▶ **GIVEN EXERCISE**
In the material below, find each line holding the string "array" and copy it.

* start AVAILABLE DATA *

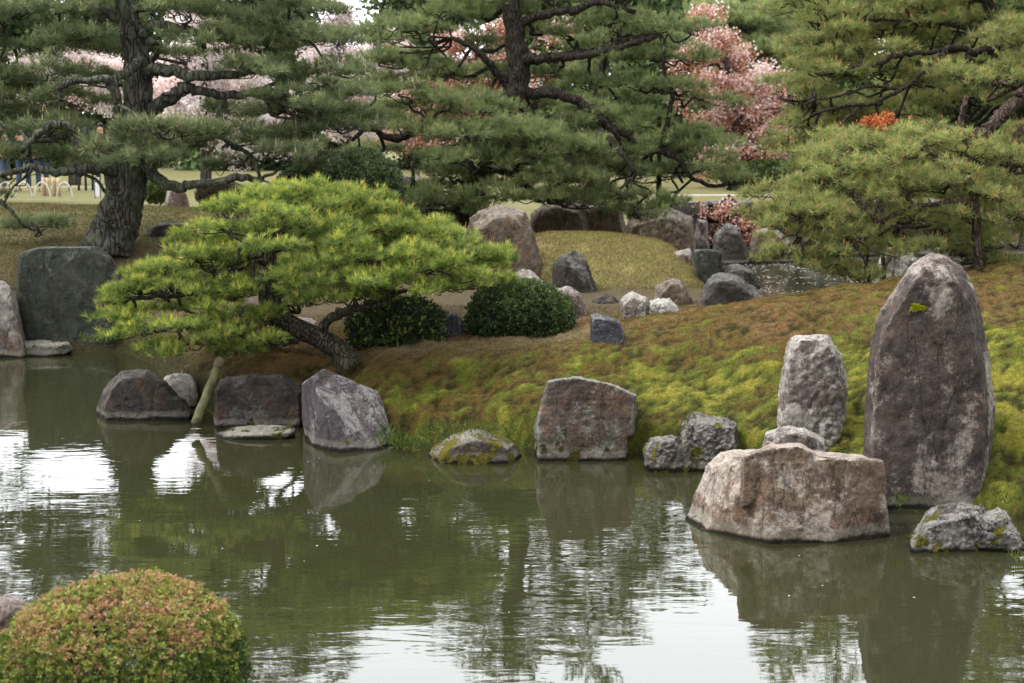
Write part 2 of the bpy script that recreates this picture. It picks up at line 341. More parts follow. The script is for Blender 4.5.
def ground_col(x, y, z):
    """the ground's own colours: moss in its greens and rusts, bare earth, raked lawn"""
    P = np.stack([x, y, z * 0], 1); n1 = fbm(P, 0.9, 4, 0.6, seed=11); n2 = fbm(P * np.array([1, 1.6, 1]), 3.3, 4, 0.65, seed=12); n3 = fbm(P, 11, 3, 0.65, seed=5); nh = fbm(P, 2.6, 4, 0.62, seed=2)
    br = np.array([.215, .20, .034]); ol = np.array([.095, .115, .018]); ru = np.array([.115, .078, .022]); dk = np.array([.035, .034, .012]); ye = np.array([.33, .27, .06])
    tan = np.array([.20, .155, .085]); er = np.array([.13, .095, .06]); lawn = np.array([.21, .19, .095]); lawng = np.array([.15, .16, .055])
    def M(a, b, t): t = np.clip(t, 0, 1)[:, None]; return a * (1 - t) + b * t
    # moss bank: greenest on the right flank, rusty along its brow and on the left
    crest = sstep(13.2, 14.7, y + 1.2 * n1) ; right = sstep(.2, 1.6, x)
    g = 0.20 + 0.18 * right + 0.95 * n2 + 0.35 * n1 + .65 * nh + .75 * n3 - 0.50 * crest + .3 * n2 * crest
    g = g - 0.35 * sstep(2.1, 2.7, x) * sstep(3.1, 2.7, x) * sstep(12.2, 12.8, y) + .22 * sstep(3.6, 4.4, x) * (z < .9)
    c = M(ru, np.array([.17, .10, .045]), crest * sstep(-.25, .25, n2)); c = M(c, ol, sstep(.02, .38, g)); c = M(c, br, sstep(.34, .72, g)); c = M(c, dk, sstep(.03, .34, -n3 - 0.6 * nh - .25 * n2) * .92)  # dk: recess shade put into the moss colour, following the relief noise
    c = M(c, ye, sstep(.2, .5, n1 + n3 * .5) * .45 * (x > .8) * sstep(.7, .45, z))
    # foot-worn strip along the top of the bank
    wx = np.exp(-((y - (14.75 + 0.12 * (x - .3))) / .42) ** 2) * sstep(-1.9, -.9, x) * sstep(1.4, .7, x)
    c = M(c, tan, wx * (.85 + n2)); 
    far = sstep(15.3, 16.4, y + .3 * n1) * sstep(4.5, 3, x - (y < 19) * 9 * 0)
    bc = M(np.array([.10, .085, .045]), er, .5 + 1.2 * n2); c = M(c, bc, far * sstep(3.2, 2.4, x))
    mound = sstep(1.05, .85, np.sqrt(((x - 1.35) / 2.1) ** 2 + ((y - 20.3) / 2.0) ** 2))
    mc = M(np.array([.20, .16, .07]), np.array([.24, .215, .075]), .5 + 1.4 * n2); mc = M(mc, np.array([.36, .30, .14]), sstep(.15, .5, n1 + .5 * n2))
    c = M(c, mc, mound)
    lf = sstep(18.5, 19.5, y) * sstep(-2.3, -3.2, x)
    lc = M(np.array([.15, .122, .050]), np.array([.085, .085, .035]), .5 + 1.6 * n2); lc = M(lc, er * 1.0, sstep(.0, .4, -n1) * sstep(20.8, 19.6, y)); c = M(c, lc, lf)
    L = M(lawn, lawng, .35 + .9 * n1 + .3 * n2); c = M(c, L, sstep(23.5, 25.5, y + .5 * n1))
    pth = sstep(.5, .25, np.abs(y - 37.5 - .04 * x)); c = M(c, np.array([.45, .42, .36]), pth)
    near = sstep(8, 7, y); c = M(c, ol * .8, near)
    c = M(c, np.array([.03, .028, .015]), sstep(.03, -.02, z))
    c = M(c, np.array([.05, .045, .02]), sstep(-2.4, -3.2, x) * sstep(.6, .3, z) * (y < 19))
    return np.clip(c * (1 + .25 * n3[:, None]), 0.004, 0.9)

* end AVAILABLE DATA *

▶ **WRITTEN RESPONSE**
    P = np.stack([x, y, z * 0], 1); n1 = fbm(P, 0.9, 4, 0.6, seed=11); n2 = fbm(P * np.array([1, 1.6, 1]), 3.3, 4, 0.65, seed=12); n3 = fbm(P, 11, 3, 0.65, seed=5); nh = fbm(P, 2.6, 4, 0.62, seed=2)
    br = np.array([.215, .20, .034]); ol = np.array([.095, .115, .018]); ru = np.array([.115, .078, .022]); dk = np.array([.035, .034, .012]); ye = np.array([.33, .27, .06])
    tan = np.array([.20, .155, .085]); er = np.array([.13, .095, .06]); lawn = np.array([.21, .19, .095]); lawng = np.array([.15, .16, .055])
    c = M(ru, np.array([.17, .10, .045]), crest * sstep(-.25, .25, n2)); c = M(c, ol, sstep(.02, .38, g)); c = M(c, br, sstep(.34, .72, g)); c = M(c, dk, sstep(.03, .34, -n3 - 0.6 * nh - .25 * n2) * .92)  # dk: recess shade put into the moss colour, following the relief noise
    bc = M(np.array([.10, .085, .045]), er, .5 + 1.2 * n2); c = M(c, bc, far * sstep(3.2, 2.4, x))
    mc = M(np.array([.20, .16, .07]), np.array([.24, .215, .075]), .5 + 1.4 * n2); mc = M(mc, np.array([.36, .30, .14]), sstep(.15, .5, n1 + .5 * n2))
    lc = M(np.array([.15, .122, .050]), np.array([.085, .085, .035]), .5 + 1.6 * n2); lc = M(lc, er * 1.0, sstep(.0, .4, -n1) * sstep(20.8, 19.6, y)); c = M(c, lc, lf)
    pth = sstep(.5, .25, np.abs(y - 37.5 - .04 * x)); c = M(c, np.array([.45, .42, .36]), pth)
    c = M(c, np.array([.03, .028, .015]), sstep(.03, -.02, z))
    c = M(c, np.array([.05, .045, .02]), sstep(-2.4, -3.2, x) * sstep(.6, .3, z) * (y < 19))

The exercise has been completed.